WHAT YOU HAVE TO DO: Below is a listing to transcribe in full and exactly; keep the pictures out.

-- DATA LINES start --

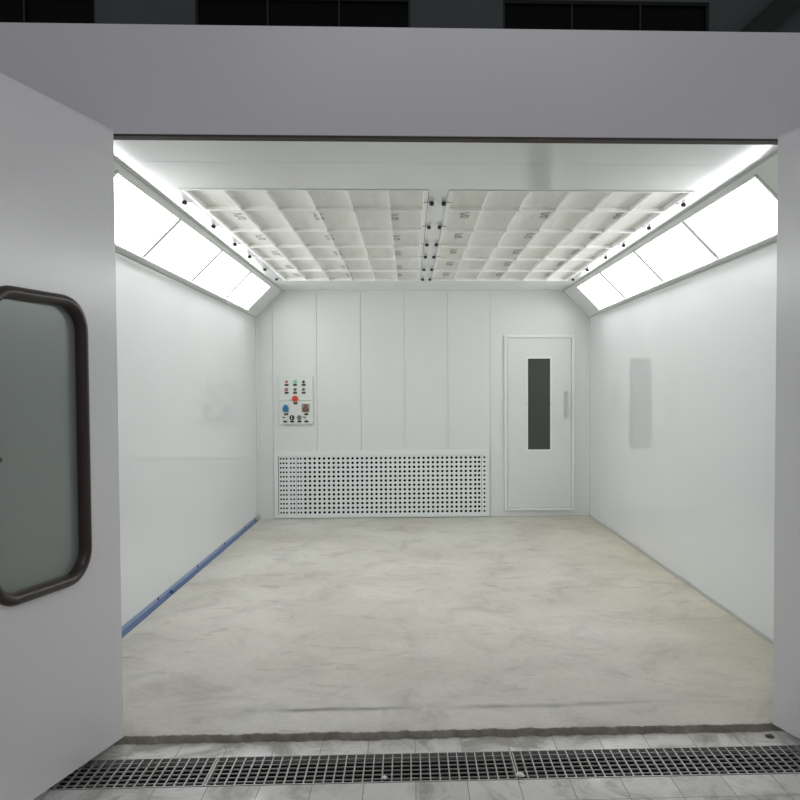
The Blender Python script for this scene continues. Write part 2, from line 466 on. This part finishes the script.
# ------------------------------------------------------------------ ceiling filters
def stroke(bm, pts, w, z):
    for (x0, y0), (x1, y1) in zip(pts, pts[1:]):
        d = Vector((x1 - x0, y1 - y0, 0)); l = d.length
        mx = Matrix.Translation((x0, y0, z)) @ Matrix.Rotation(math.atan2(d.y, d.x), 4, 'Z')
        box(bm, -w / 2, l + w / 2, -w / 2, w / 2, -.0012, 0, mx)
def make_filter(x0, x1, rowsY, sx, sy, label):
    root = empty('ceiling_filter', ((x0 + x1) / 2, FY[0], H)); ox, oy = root.location.x, FY[0]
    tag(root, label, 'filter', 'ceiling filter frames')
    a, c = x0 - ox, x1 - ox; d = FY[1] - oy
    bm = bmesh.new()
    box(bm, a, a + .026, 0, d, -.006, .03); box(bm, c - .026, c, 0, d, -.006, .03)
    box(bm, a + .026, c - .026, 0, .024, -.006, .03); box(bm, a + .026, c - .026, d - .024, d, -.006, .03)
    obj('frame', bm, M['bars'], root, bevel=.002)
    # fleece, pillowed a little between the bars
    bm = bmesh.new()
    nx, ny = 48, 96; colw = (c - a) / 6
    grid = []
    for j in range(ny + 1):
        r = []
        for i in range(nx + 1):
            x = a + .004 + (c - a - .008) * i / nx; y = .004 + (d - .008) * j / ny
            z = .020 + .004 * abs(math.sin(math.pi * (x - a) / colw)) + .002 * math.sin(9 * y + 5 * x)
            r.append(bm.verts.new((x, y, z)))
        grid.append(r)
    for j in range(ny):
        for i in range(nx): bm.faces.new((grid[j][i], grid[j][i + 1], grid[j + 1][i + 1], grid[j + 1][i]))
    cl = obj('filter_cloth', bm, M['cloth'], root)
    for p in cl.data.polygons: p.use_smooth = True
    md = cl.modifiers.new('thick', 'SOLIDIFY'); md.thickness = .02; md.offset = 1
    for p in range(1, 6):
        xx = a + colw * p
        bm = bmesh.new()
        box(bm, xx - .0035, xx + .0035, .024, d - .024, -.005, .023)
        obj('long_bar', bm, M['bars'], root)
    for yy in rowsY:
        y = yy - oy
        bm = bmesh.new()
        # flat strap that flares where it is fixed to the side members
        prof = [(a + .026, .060), (a + .05, .036), (a + .10, .022), (a + .2, .017)]
        prof += [(-x, w) for x, w in reversed([(-(c - .2), 0)])][:0]
        right = [(c - .2, .017), (c - .10, .022), (c - .05, .036), (c - .026, .060)]
        st = prof + right
        T = []
        for x, w in st:
            T.append([bm.verts.new((x, y - w / 2, -.006)), bm.verts.new((x, y + w / 2, -.006)), bm.verts.new((x, y + w / 2 * .5, .018)), bm.verts.new((x, y - w / 2 * .5, .018))])
        for A, B in zip(T, T[1:]):
            for i in range(4): bm.faces.new((A[i], A[(i + 1) % 4], B[(i + 1) % 4], B[i]))
        bm.faces.new(T[0]); bm.faces.new(T[-1][::-1])
        obj('cross_bar', bm, M['bars'], root)
    # ink stamps on the fleece
    for x in sx:
        for y in sy:
            bm = bmesh.new()
            u = .052; 
            stroke(bm, [(.018, .03), (-.026, .02), (-.026, -.02), (.02, -.05)], .007, 0)
            stroke(bm, [(.026, .05), (-.02, .07), (-.026, .10), (.0, .115), (.024, .10), (.02, .07)], .007, 0)
            stroke(bm, [(-.03, -.075), (.03, -.075)], .006, 0)
            obj('stamp', bm, M['stamp'], root, loc=(x - ox, y - oy - .02, .0175))
    return root
make_filter(FX[0], FX[1], [5.35, 6.05, 6.71, 7.34, 8.05], [-1.345, -.80, -.275], [5.64, 6.40, 7.12, 7.90, 8.45],
            'white ribbed ceiling filter frame on the left, above the grille')
make_filter(FX[2], FX[3], [5.35, 6.05, 6.71, 7.34, 8.05], [.215, .77, 1.29], [5.55, 6.30, 7.02, 7.70, 8.40],
            'white ribbed ceiling filter frame on the right, in front of the door')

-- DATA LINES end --

RESULT OF THIS TASK:
The Blender Python script for this scene continues. Write part 2, from line 466 on. This part finishes the script.
# ------------------------------------------------------------------ ceiling filters
def stroke(bm, pts, w, z):
    for (x0, y0), (x1, y1) in zip(pts, pts[1:]):
        d = Vector((x1 - x0, y1 - y0, 0)); l = d.length
        mx = Matrix.Translation((x0, y0, z)) @ Matrix.Rotation(math.atan2(d.y, d.x), 4, 'Z')
        box(bm, -w / 2, l + w / 2, -w / 2, w / 2, -.0012, 0, mx)
def make_filter(x0, x1, rowsY, sx, sy, label):
    root = empty('ceiling_filter', ((x0 + x1) / 2, FY[0], H)); ox, oy = root.location.x, FY[0]
    tag(root, label, 'filter', 'ceiling filter frames')
    a, c = x0 - ox, x1 - ox; d = FY[1] - oy
    bm = bmesh.new()
    box(bm, a, a + .026, 0, d, -.006, .03); box(bm, c - .026, c, 0, d, -.006, .03)
    box(bm, a + .026, c - .026, 0, .024, -.006, .03); box(bm, a + .026, c - .026, d - .024, d, -.006, .03)
    obj('frame', bm, M['bars'], root, bevel=.002)
    # fleece, pillowed a little between the bars
    bm = bmesh.new()
    nx, ny = 48, 96; colw = (c - a) / 6
    grid = []
    for j in range(ny + 1):
        r = []
        for i in range(nx + 1):
            x = a + .004 + (c - a - .008) * i / nx; y = .004 + (d - .008) * j / ny
            z = .020 + .004 * abs(math.sin(math.pi * (x - a) / colw)) + .002 * math.sin(9 * y + 5 * x)
            r.append(bm.verts.new((x, y, z)))
        grid.append(r)
    for j in range(ny):
        for i in range(nx): bm.faces.new((grid[j][i], grid[j][i + 1], grid[j + 1][i + 1], grid[j + 1][i]))
    cl = obj('filter_cloth', bm, M['cloth'], root)
    for p in cl.data.polygons: p.use_smooth = True
    md = cl.modifiers.new('thick', 'SOLIDIFY'); md.thickness = .02; md.offset = 1
    for p in range(1, 6):
        xx = a + colw * p
        bm = bmesh.new()
        box(bm, xx - .0035, xx + .0035, .024, d - .024, -.005, .023)
        obj('long_bar', bm, M['bars'], root)
    for yy in rowsY:
        y = yy - oy
        bm = bmesh.new()
        # flat strap that flares where it is fixed to the side members
        prof = [(a + .026, .060), (a + .05, .036), (a + .10, .022), (a + .2, .017)]
        prof += [(-x, w) for x, w in reversed([(-(c - .2), 0)])][:0]
        right = [(c - .2, .017), (c - .10, .022), (c - .05, .036), (c - .026, .060)]
        st = prof + right
        T = []
        for x, w in st:
            T.append([bm.verts.new((x, y - w / 2, -.006)), bm.verts.new((x, y + w / 2, -.006)), bm.verts.new((x, y + w / 2 * .5, .018)), bm.verts.new((x, y - w / 2 * .5, .018))])
        for A, B in zip(T, T[1:]):
            for i in range(4): bm.faces.new((A[i], A[(i + 1) % 4], B[(i + 1) % 4], B[i]))
        bm.faces.new(T[0]); bm.faces.new(T[-1][::-1])
        obj('cross_bar', bm, M['bars'], root)
    # ink stamps on the fleece
    for x in sx:
        for y in sy:
            bm = bmesh.new()
            u = .052; 
            stroke(bm, [(.018, .03), (-.026, .02), (-.026, -.02), (.02, -.05)], .007, 0)
            stroke(bm, [(.026, .05), (-.02, .07), (-.026, .10), (.0, .115), (.024, .10), (.02, .07)], .007, 0)
            stroke(bm, [(-.03, -.075), (.03, -.075)], .006, 0)
            obj('stamp', bm, M['stamp'], root, loc=(x - ox, y - oy - .02, .0175))
    return root
make_filter(FX[0], FX[1], [5.35, 6.05, 6.71, 7.34, 8.05], [-1.345, -.80, -.275], [5.64, 6.40, 7.12, 7.90, 8.45],
            'white ribbed ceiling filter frame on the left, above the grille')
make_filter(FX[2], FX[3], [5.35, 6.05, 6.71, 7.34, 8.05], [.215, .77, 1.29], [5.55, 6.30, 7.02, 7.70, 8.40],
            'white ribbed ceiling filter frame on the right, in front of the door')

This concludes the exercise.